Il faut un peu de temps pour se mettre dans le film, d'abord parce que le récit est forcément très ancré dans l'histoire états-unienne, donc truffé de références qui peuvent échapper au spectateur non américain, ensuite parce que le montage mêle d'emblée différentes histoires et temporalités. Mais passé le temps d'adaptation, on apprécie l'habileté du scénario qui propose le portrait nuancé d'un homme complexe, aux multiples facettes. Certains diront qu'il est incomplet, omettant notamment de préciser les liens entre Hoover et la mafia. Mais globalement, le film est assez riche pour évoquer le caractère ambitieux, manipulateur, autoritaire et radical de l'homme, son obsession de la sécurité et de la "moralité" de son pays, ses petits ou grands arrangements avec la légalité et la vérité, ses partis pris critiquables, son désir immense de reconnaissance... Mais aussi, derrière la carapace sociale, les failles d'un homme confronté à une mère castratrice et à des désirs homosexuels refoulés. C'est le traitement de ce versant intime qui est le plus étonnant dans le film, de la part d'un cinéaste que l'on dit volontiers réac.
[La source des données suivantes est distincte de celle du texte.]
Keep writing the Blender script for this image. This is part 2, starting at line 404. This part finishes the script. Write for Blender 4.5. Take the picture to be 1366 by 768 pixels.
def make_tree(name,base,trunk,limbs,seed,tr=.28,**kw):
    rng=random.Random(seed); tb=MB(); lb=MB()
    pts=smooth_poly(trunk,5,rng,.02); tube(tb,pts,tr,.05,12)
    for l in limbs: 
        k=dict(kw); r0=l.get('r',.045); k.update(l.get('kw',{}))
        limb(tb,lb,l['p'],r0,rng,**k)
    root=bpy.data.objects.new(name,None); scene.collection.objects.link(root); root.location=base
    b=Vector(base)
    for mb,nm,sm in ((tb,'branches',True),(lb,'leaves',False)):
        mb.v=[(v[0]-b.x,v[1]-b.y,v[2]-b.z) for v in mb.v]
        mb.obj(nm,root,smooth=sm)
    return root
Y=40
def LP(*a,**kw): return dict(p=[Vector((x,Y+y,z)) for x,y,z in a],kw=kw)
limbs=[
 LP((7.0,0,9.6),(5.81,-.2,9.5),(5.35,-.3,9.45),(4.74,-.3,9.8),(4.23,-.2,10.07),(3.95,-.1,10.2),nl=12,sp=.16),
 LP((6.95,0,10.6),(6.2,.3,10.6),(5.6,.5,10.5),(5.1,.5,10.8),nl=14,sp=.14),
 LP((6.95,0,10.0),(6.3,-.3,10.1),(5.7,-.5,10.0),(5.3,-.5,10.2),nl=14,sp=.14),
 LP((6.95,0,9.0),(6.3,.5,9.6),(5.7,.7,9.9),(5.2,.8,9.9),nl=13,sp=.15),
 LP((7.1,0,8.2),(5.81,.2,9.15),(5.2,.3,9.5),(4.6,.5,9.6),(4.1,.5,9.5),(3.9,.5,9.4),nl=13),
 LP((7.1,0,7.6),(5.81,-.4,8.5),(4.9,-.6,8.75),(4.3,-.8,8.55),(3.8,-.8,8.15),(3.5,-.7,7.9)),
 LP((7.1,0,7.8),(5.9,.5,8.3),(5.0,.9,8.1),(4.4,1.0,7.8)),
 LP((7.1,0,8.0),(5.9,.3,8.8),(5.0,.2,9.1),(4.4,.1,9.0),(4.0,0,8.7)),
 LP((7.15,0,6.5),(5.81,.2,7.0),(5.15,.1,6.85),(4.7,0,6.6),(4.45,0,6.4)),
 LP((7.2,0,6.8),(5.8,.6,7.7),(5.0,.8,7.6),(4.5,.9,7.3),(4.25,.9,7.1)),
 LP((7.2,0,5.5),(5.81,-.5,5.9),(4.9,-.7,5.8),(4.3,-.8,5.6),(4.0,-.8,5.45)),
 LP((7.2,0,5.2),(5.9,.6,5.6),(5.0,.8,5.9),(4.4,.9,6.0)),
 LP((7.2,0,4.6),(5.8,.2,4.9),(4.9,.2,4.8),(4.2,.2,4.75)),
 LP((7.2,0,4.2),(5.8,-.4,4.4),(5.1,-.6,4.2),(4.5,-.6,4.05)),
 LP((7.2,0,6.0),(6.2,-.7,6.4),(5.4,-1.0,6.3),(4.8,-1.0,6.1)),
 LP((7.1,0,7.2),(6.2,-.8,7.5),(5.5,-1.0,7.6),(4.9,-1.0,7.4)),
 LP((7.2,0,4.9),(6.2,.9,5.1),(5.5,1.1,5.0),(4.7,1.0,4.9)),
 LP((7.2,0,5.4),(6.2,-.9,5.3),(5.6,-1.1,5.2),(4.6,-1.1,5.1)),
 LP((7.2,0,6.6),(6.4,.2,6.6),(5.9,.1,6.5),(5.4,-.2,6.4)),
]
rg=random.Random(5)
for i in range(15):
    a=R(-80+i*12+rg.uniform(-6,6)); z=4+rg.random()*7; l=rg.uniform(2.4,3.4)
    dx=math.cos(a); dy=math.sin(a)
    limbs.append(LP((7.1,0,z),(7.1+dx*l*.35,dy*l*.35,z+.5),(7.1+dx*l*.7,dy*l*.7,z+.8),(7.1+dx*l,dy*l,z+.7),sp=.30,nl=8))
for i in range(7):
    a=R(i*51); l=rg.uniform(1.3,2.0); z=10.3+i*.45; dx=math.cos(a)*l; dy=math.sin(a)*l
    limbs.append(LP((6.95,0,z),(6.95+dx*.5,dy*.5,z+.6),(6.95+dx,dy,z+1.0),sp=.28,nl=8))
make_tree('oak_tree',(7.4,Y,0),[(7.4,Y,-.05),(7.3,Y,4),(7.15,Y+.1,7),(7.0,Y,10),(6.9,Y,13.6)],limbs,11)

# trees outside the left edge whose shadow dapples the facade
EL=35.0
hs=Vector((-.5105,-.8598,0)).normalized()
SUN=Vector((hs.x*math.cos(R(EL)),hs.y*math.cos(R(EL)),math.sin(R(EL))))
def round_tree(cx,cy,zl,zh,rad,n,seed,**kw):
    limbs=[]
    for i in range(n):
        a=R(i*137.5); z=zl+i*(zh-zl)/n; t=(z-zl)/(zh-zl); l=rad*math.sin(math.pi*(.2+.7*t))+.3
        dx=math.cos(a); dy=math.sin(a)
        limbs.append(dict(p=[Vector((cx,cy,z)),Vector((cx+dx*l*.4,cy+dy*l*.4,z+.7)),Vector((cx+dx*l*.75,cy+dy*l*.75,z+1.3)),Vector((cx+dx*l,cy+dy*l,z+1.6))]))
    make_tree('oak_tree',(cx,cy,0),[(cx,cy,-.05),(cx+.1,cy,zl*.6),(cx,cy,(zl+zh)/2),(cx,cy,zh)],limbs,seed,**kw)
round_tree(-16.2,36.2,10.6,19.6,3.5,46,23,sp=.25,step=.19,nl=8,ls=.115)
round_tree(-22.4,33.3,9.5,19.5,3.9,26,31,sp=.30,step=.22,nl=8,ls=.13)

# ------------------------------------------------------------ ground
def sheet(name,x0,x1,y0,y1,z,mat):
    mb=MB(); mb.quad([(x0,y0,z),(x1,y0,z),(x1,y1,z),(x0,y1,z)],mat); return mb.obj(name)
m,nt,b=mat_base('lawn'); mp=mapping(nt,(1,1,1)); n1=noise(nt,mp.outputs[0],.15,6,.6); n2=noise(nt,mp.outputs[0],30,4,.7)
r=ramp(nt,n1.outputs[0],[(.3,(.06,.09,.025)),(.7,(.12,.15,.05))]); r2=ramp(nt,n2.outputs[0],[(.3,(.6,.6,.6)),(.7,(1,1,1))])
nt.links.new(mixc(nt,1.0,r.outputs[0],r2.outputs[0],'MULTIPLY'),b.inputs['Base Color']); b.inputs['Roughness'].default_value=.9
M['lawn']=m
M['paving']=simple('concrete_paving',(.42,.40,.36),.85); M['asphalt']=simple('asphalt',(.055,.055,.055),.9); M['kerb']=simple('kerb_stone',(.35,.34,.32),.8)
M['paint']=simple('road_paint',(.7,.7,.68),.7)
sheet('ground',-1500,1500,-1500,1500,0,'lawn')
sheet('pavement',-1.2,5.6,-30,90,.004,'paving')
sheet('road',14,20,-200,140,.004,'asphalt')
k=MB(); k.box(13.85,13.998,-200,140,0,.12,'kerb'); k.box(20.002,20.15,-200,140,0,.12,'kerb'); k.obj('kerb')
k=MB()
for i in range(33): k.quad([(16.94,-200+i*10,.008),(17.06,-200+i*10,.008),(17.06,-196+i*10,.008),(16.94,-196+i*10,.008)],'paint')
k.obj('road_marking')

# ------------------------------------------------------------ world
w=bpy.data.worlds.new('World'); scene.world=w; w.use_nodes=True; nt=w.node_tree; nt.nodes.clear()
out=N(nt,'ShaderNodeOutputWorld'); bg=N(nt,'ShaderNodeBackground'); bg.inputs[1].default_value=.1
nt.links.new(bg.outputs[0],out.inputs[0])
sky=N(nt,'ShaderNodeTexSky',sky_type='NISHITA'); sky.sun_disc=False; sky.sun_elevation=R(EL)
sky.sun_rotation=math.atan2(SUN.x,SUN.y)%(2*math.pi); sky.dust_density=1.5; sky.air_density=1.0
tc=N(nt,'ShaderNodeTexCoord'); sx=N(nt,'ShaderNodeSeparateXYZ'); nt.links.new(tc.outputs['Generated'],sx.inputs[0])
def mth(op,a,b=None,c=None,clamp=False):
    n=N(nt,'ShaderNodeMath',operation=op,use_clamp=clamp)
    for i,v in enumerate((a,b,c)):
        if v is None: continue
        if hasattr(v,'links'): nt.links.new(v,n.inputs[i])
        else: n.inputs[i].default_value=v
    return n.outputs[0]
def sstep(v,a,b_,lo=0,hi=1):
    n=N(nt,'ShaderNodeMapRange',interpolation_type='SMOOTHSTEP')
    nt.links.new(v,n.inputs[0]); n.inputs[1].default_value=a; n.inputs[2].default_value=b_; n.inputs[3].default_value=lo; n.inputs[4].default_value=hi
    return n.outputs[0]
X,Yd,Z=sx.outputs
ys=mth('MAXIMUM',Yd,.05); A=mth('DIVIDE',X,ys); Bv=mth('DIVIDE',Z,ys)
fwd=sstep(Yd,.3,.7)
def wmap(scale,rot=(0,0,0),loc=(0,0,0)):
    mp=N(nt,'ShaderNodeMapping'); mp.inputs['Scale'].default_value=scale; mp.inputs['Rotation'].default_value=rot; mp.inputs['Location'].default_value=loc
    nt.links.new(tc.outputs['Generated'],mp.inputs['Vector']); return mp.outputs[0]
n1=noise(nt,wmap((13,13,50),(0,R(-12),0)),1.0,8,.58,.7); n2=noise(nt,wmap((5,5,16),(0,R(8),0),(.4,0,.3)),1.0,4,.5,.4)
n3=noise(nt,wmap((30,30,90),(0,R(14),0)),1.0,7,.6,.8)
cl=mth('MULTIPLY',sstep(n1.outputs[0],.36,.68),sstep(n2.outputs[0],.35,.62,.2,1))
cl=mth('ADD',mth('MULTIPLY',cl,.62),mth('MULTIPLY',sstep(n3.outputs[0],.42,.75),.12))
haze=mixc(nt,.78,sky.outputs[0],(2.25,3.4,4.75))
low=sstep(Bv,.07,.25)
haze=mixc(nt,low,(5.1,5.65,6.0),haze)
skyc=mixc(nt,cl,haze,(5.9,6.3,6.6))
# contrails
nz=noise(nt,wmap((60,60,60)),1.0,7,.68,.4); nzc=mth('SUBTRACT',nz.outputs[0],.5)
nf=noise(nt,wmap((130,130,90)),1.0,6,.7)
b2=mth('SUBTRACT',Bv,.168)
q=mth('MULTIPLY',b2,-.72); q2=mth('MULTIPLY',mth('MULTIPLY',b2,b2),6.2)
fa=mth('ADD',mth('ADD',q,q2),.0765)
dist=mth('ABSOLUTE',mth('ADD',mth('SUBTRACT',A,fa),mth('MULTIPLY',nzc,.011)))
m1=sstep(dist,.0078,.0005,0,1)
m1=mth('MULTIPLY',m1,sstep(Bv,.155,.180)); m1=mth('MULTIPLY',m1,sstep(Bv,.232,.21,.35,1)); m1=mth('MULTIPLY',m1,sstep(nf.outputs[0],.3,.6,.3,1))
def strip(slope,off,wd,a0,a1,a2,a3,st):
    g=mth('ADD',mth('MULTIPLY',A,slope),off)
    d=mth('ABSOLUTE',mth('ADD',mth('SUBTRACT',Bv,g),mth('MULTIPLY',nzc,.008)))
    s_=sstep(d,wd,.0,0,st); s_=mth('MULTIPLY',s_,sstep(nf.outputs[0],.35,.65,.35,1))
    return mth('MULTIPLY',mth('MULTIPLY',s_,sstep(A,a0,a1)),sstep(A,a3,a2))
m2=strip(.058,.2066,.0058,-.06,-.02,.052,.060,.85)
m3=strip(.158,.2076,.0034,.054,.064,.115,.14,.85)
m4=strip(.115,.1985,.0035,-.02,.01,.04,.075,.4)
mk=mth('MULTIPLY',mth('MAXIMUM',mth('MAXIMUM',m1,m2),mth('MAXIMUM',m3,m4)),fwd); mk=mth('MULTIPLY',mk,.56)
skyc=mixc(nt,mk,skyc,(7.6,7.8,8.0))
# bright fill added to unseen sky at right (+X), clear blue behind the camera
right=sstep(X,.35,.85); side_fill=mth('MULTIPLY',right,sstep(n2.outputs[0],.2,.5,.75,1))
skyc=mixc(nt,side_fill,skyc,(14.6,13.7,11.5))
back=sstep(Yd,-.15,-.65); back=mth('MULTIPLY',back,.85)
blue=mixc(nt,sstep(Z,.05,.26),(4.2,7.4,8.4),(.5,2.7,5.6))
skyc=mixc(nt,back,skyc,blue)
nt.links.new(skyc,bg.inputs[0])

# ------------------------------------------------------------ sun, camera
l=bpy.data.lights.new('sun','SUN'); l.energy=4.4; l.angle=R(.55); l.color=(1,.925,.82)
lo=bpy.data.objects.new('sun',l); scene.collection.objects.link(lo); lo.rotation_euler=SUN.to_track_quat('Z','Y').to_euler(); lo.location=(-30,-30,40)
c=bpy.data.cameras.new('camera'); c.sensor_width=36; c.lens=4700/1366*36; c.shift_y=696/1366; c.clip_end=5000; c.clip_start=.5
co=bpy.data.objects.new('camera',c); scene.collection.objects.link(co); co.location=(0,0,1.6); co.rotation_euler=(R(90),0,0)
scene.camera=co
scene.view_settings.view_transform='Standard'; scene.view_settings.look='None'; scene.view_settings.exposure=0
Eastwood aborde l'histoire d'amour entre Hoover et Tolson avec la sensibilité et la délicatesse qui irriguaient Sur la route de Madison.
Au final, ce film apparaît réussi, évitant les pièges de l'hagiographie comme du portrait à charge, avec un je ne sais quoi de subtil et de malin dans la façon de jongler entre passé et présent, de faire se répondre des scènes en écho, pour mieux opposer discours officiel et vérité historique. Ce juste dosage, on le retrouve aussi dans le mariage des genres, biopic, chronique historique, mélodrame, sous un dénominateur commun : le secret. Hoover fut l'homme des dossiers secrets et des amours secrètes. C'est en explorant les secrets intimes, en mettant l'accent sur "J. Edgar" plus que sur "Hoover", que le cinéaste parvient a rendre plaisant voire touchant le portrait d'un homme à maints égards détestable. Il y parvient aussi grâce à Leonardo DiCaprio, très convaincant.
Pour le reste, on notera quelques longueurs, des maquillages pas toujours heureux pour exprimer la vieillesse des personnages et une réalisation académique (aux images sombres), mais néanmoins très maîtrisée. Quant au montage, il paraît plus rapide qu'à l'accoutumée dans les films d'Eastwood, probablement pour suivre le rythme de celui qu'on surnommait "Speed" dans sa jeunesse.